#### MATERIAL TO PROCESS:
....................

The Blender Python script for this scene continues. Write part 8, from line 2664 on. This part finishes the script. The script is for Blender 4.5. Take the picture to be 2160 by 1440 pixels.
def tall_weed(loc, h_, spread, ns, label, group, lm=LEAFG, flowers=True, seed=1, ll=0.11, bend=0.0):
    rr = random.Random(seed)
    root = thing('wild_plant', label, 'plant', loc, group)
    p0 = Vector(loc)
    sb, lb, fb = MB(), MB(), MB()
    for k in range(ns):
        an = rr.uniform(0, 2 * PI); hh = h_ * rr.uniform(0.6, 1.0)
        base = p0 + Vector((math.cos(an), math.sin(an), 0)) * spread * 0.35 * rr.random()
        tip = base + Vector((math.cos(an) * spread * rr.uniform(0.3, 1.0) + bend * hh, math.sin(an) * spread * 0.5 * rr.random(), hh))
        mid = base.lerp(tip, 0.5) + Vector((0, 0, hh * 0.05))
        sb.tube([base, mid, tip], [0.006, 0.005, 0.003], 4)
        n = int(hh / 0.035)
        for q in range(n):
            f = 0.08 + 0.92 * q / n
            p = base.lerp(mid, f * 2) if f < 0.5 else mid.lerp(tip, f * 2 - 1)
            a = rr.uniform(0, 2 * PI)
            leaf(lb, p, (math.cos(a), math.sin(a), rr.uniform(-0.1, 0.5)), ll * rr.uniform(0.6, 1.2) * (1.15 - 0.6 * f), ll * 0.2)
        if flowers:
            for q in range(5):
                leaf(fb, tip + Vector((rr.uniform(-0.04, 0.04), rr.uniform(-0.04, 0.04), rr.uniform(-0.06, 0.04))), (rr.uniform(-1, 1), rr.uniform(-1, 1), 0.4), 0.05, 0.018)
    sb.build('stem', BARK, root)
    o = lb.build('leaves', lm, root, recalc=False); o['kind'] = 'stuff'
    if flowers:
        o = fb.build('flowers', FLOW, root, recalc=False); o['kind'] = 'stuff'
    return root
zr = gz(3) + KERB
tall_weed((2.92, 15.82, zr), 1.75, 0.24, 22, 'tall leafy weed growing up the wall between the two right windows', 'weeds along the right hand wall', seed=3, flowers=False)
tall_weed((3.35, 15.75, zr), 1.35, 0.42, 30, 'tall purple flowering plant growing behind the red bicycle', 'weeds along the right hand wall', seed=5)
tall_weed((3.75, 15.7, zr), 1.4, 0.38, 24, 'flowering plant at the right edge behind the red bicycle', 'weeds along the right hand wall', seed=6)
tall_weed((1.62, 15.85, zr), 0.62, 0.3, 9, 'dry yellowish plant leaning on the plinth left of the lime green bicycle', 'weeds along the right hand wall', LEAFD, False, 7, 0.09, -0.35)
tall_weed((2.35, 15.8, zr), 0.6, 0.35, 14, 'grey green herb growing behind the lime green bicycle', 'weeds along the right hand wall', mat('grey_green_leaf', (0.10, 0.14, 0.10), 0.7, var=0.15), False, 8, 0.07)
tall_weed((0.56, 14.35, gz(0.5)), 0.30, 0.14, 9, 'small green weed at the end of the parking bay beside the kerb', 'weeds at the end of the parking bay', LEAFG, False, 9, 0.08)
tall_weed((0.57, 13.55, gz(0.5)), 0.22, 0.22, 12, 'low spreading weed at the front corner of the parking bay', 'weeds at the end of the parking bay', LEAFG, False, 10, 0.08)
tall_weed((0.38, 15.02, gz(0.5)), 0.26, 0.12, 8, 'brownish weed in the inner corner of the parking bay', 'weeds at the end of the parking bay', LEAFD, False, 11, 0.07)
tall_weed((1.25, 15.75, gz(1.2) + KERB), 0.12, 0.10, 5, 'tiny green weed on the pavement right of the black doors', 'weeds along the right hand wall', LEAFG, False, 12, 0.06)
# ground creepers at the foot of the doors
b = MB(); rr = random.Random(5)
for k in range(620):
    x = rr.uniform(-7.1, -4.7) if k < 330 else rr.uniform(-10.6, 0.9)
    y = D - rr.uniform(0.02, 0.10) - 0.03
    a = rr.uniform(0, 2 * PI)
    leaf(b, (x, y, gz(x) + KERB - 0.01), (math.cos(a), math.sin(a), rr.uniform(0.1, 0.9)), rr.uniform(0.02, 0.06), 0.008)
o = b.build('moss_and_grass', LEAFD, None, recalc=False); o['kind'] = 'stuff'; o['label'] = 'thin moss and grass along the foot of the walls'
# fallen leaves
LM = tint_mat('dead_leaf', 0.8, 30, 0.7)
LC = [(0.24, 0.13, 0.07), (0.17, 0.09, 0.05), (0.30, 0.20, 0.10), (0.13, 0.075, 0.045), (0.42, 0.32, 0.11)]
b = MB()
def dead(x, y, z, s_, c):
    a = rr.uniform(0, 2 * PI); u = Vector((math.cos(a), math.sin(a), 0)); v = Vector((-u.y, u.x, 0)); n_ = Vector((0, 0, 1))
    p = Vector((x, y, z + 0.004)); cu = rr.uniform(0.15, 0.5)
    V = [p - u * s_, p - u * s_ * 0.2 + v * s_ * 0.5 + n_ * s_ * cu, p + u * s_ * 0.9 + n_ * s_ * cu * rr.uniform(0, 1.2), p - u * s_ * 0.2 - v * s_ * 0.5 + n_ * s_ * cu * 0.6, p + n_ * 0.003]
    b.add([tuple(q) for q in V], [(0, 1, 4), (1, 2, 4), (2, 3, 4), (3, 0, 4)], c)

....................

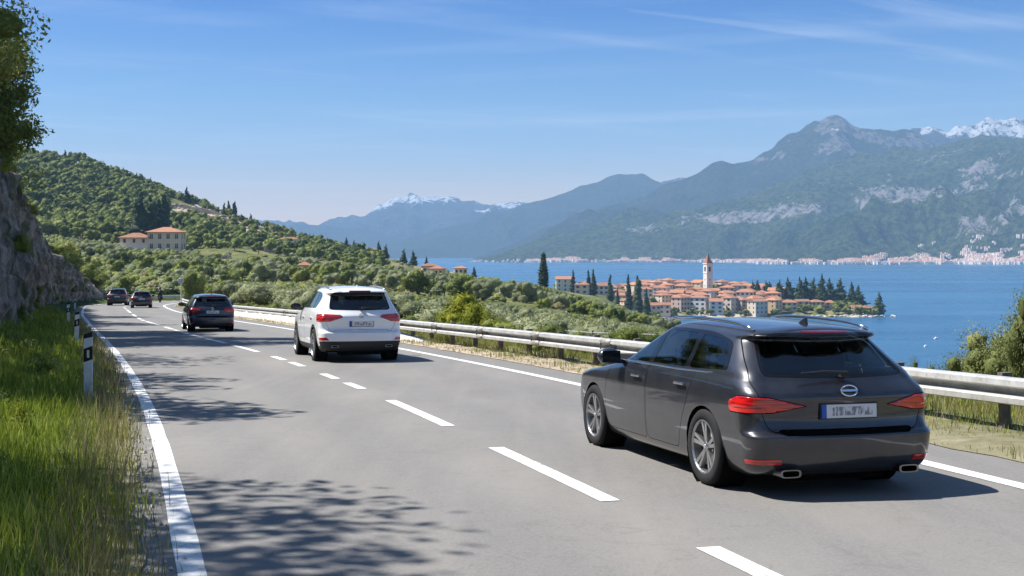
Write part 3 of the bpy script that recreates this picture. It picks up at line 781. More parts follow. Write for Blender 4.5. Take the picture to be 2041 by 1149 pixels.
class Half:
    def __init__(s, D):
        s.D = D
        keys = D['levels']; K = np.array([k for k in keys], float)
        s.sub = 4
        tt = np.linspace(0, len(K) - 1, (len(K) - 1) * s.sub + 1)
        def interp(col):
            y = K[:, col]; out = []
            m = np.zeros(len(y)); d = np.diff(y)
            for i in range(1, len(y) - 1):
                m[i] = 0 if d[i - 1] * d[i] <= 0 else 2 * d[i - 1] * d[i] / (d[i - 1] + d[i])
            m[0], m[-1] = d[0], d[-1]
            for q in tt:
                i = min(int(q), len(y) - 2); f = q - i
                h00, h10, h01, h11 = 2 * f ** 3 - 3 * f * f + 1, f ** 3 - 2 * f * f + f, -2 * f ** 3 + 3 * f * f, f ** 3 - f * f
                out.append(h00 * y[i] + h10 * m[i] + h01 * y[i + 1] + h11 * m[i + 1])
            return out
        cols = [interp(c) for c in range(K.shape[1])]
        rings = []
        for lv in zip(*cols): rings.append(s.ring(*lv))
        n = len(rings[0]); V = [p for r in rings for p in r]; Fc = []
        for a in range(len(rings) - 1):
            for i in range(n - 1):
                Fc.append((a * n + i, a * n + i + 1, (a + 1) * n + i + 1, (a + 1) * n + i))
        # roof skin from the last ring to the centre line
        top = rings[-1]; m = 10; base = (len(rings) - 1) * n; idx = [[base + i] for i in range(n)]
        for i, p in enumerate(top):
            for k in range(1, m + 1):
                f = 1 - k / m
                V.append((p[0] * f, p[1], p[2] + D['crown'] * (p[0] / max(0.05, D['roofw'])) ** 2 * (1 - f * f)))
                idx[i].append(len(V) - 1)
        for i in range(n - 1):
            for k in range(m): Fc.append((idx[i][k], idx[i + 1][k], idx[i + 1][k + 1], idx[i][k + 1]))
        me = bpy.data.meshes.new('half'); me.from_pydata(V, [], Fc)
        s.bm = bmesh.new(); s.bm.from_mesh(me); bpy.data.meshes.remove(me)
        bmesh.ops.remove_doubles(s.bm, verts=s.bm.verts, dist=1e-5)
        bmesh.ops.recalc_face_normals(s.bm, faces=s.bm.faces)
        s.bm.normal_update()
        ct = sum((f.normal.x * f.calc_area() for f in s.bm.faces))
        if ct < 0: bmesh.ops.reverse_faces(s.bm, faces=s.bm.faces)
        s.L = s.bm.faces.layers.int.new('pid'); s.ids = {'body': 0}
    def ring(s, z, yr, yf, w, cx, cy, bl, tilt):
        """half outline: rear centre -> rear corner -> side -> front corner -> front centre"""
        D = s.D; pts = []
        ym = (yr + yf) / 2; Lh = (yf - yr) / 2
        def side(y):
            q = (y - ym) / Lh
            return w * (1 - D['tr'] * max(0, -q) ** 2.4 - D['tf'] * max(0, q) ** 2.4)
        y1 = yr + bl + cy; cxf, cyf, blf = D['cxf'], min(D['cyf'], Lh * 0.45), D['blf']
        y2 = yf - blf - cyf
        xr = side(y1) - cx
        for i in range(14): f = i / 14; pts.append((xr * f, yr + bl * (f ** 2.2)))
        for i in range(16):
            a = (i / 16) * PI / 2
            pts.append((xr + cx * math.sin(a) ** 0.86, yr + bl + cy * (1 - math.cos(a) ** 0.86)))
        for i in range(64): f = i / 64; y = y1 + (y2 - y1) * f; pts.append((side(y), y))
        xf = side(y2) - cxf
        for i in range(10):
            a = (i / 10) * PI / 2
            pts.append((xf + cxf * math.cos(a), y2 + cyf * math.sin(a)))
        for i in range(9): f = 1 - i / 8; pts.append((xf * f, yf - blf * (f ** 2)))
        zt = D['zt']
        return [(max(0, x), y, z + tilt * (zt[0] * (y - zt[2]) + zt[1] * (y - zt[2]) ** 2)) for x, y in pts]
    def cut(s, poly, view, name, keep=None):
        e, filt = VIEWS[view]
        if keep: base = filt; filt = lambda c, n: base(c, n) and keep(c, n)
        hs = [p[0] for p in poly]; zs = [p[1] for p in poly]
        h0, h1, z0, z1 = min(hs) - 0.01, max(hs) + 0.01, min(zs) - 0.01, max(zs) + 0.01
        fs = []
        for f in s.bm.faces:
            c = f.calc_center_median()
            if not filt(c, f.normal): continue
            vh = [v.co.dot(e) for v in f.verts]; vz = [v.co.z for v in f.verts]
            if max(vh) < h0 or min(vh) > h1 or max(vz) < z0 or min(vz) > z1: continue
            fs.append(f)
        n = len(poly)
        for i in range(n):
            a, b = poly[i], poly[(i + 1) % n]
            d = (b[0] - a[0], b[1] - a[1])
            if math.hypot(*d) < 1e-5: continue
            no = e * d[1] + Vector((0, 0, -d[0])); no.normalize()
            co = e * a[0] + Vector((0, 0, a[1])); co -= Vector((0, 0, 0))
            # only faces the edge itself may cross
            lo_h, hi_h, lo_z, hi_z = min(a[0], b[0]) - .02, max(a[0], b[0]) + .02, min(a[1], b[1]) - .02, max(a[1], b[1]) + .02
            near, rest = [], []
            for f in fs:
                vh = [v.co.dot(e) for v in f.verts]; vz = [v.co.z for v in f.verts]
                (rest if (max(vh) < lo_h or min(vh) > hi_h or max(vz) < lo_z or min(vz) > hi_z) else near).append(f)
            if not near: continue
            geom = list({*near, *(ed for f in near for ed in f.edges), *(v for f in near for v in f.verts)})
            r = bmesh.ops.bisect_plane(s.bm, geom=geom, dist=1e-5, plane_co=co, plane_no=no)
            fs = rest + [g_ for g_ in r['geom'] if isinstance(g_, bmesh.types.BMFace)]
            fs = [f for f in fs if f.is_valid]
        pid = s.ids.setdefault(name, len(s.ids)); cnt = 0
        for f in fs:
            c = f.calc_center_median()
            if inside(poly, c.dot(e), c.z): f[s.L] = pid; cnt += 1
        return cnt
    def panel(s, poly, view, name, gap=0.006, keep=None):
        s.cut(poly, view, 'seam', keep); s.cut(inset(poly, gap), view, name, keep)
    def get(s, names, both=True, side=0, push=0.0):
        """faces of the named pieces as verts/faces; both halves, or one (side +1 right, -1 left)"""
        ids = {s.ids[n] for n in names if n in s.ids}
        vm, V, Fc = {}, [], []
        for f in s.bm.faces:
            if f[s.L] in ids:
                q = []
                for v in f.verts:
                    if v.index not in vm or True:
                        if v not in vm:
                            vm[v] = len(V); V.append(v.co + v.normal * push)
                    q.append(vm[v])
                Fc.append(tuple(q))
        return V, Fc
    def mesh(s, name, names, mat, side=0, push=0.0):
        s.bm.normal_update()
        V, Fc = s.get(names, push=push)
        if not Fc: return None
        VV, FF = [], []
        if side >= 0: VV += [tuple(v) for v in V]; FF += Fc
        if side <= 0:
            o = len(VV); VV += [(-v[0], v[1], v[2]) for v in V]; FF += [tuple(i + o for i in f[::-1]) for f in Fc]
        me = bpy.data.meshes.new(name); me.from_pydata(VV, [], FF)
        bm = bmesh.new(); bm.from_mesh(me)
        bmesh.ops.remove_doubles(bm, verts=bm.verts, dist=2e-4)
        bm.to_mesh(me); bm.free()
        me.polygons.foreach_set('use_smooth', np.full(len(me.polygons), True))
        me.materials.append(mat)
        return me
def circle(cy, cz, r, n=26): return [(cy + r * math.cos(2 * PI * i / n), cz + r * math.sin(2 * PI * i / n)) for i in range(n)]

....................

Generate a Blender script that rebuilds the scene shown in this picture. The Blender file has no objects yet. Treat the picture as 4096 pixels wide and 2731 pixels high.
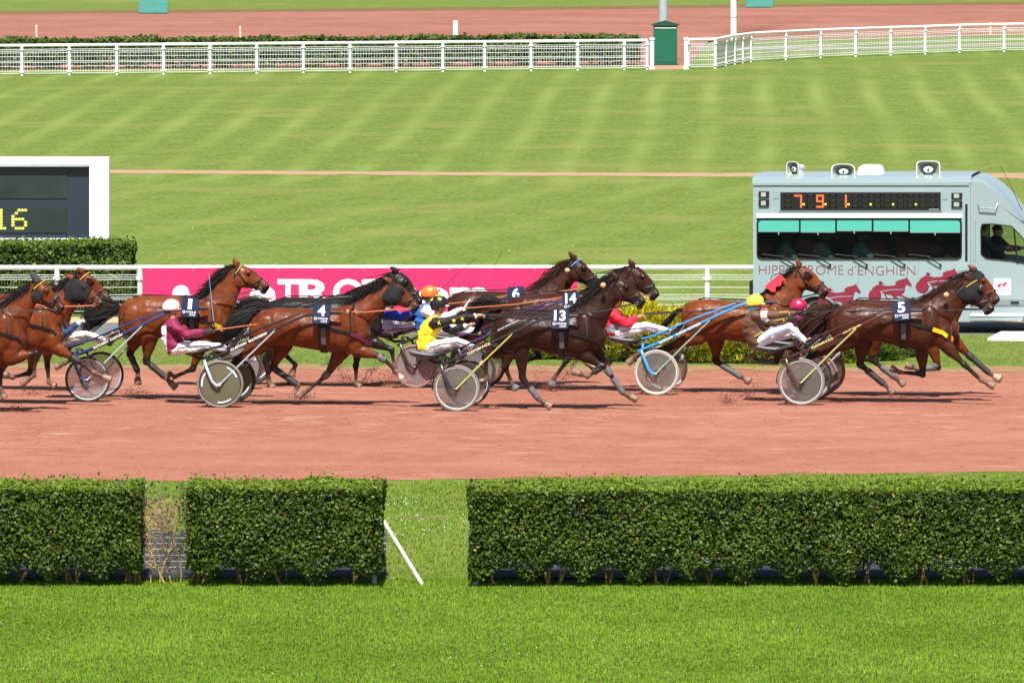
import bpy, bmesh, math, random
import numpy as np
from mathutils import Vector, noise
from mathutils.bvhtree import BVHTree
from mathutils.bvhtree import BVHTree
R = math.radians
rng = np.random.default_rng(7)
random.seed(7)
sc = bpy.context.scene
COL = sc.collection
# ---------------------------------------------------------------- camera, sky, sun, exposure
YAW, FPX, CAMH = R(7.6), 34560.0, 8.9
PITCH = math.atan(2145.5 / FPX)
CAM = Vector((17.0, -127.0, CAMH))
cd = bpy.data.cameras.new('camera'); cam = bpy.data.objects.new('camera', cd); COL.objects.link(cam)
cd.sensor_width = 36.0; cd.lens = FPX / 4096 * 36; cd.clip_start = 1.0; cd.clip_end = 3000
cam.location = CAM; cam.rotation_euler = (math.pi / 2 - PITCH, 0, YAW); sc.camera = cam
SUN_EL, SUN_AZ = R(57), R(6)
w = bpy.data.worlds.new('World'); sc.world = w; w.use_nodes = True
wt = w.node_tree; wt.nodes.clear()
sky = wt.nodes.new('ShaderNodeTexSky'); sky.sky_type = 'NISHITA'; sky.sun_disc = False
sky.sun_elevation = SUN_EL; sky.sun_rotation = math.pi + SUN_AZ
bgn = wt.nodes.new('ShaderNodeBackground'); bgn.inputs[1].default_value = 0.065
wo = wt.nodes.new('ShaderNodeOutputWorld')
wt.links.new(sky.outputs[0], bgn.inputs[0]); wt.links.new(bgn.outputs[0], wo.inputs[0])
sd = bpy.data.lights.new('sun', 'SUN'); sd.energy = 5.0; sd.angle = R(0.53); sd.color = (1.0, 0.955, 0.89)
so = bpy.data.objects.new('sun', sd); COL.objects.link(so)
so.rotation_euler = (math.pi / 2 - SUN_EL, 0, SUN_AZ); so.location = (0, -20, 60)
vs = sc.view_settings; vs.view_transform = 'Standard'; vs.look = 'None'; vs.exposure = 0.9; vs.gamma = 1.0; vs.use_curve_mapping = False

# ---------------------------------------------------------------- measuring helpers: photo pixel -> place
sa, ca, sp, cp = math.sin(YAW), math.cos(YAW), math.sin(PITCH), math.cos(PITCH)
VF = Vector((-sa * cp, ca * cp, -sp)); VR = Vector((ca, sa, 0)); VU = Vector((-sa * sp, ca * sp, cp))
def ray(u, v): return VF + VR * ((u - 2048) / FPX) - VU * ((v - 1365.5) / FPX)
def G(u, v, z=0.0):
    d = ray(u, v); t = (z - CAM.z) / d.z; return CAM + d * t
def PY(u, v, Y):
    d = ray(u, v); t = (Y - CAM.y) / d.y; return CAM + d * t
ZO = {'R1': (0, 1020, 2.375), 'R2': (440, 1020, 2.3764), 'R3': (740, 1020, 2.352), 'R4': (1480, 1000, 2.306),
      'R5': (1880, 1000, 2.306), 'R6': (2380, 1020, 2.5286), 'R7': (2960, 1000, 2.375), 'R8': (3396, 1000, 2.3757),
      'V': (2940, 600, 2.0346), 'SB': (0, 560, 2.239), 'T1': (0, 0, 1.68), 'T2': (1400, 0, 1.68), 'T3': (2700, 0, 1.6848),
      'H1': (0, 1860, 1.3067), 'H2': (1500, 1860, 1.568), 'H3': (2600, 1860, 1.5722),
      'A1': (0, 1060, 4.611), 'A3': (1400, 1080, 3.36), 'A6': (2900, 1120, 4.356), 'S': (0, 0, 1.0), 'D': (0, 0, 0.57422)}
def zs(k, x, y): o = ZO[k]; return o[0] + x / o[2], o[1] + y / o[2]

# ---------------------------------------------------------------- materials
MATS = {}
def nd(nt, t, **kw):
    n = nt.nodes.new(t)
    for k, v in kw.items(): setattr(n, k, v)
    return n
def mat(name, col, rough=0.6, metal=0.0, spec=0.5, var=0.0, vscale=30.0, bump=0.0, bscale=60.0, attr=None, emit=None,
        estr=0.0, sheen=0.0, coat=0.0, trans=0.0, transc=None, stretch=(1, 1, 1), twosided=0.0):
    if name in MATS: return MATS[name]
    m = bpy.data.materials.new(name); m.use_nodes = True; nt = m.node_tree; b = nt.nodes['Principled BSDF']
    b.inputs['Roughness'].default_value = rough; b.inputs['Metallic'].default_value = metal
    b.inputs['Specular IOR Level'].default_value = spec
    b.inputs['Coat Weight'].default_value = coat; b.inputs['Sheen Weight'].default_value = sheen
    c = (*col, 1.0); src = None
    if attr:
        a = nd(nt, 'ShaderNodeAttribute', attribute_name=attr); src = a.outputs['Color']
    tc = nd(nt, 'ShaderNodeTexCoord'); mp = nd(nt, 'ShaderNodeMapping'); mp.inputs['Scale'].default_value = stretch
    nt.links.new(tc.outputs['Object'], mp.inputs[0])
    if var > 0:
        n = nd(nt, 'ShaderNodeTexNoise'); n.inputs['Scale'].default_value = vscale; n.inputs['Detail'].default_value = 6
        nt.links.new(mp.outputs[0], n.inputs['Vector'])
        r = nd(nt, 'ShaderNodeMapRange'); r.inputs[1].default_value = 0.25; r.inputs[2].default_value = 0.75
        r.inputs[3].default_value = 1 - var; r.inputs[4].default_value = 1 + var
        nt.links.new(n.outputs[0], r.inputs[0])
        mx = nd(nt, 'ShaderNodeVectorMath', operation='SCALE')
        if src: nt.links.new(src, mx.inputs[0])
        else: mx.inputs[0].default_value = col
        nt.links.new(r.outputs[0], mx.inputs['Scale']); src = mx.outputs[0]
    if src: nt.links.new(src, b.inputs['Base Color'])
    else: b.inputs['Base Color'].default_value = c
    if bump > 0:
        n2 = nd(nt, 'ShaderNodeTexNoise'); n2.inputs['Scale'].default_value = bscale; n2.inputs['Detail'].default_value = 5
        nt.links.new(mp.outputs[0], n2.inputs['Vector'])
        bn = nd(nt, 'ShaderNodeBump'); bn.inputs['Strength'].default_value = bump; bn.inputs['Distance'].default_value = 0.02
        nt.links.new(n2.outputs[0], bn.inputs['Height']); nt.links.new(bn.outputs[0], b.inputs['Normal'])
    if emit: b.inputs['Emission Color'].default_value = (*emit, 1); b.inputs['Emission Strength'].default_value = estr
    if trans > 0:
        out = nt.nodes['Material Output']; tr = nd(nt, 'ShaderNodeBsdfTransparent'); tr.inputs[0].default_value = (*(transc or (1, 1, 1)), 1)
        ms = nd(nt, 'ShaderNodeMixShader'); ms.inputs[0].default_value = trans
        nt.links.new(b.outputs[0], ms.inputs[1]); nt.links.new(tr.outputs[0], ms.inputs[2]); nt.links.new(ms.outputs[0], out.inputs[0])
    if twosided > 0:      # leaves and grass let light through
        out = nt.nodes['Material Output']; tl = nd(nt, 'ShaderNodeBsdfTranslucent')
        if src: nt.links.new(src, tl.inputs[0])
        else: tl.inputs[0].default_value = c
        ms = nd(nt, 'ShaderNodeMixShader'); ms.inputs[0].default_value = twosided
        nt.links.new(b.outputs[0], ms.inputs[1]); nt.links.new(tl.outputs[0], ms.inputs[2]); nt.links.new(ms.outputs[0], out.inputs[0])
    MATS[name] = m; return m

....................

#### WHAT YOU SHOULD DO:
Check each line above for the word "objects" and give the number of lines that have it, nothing else.

#### EXERCISE ANSWER:
3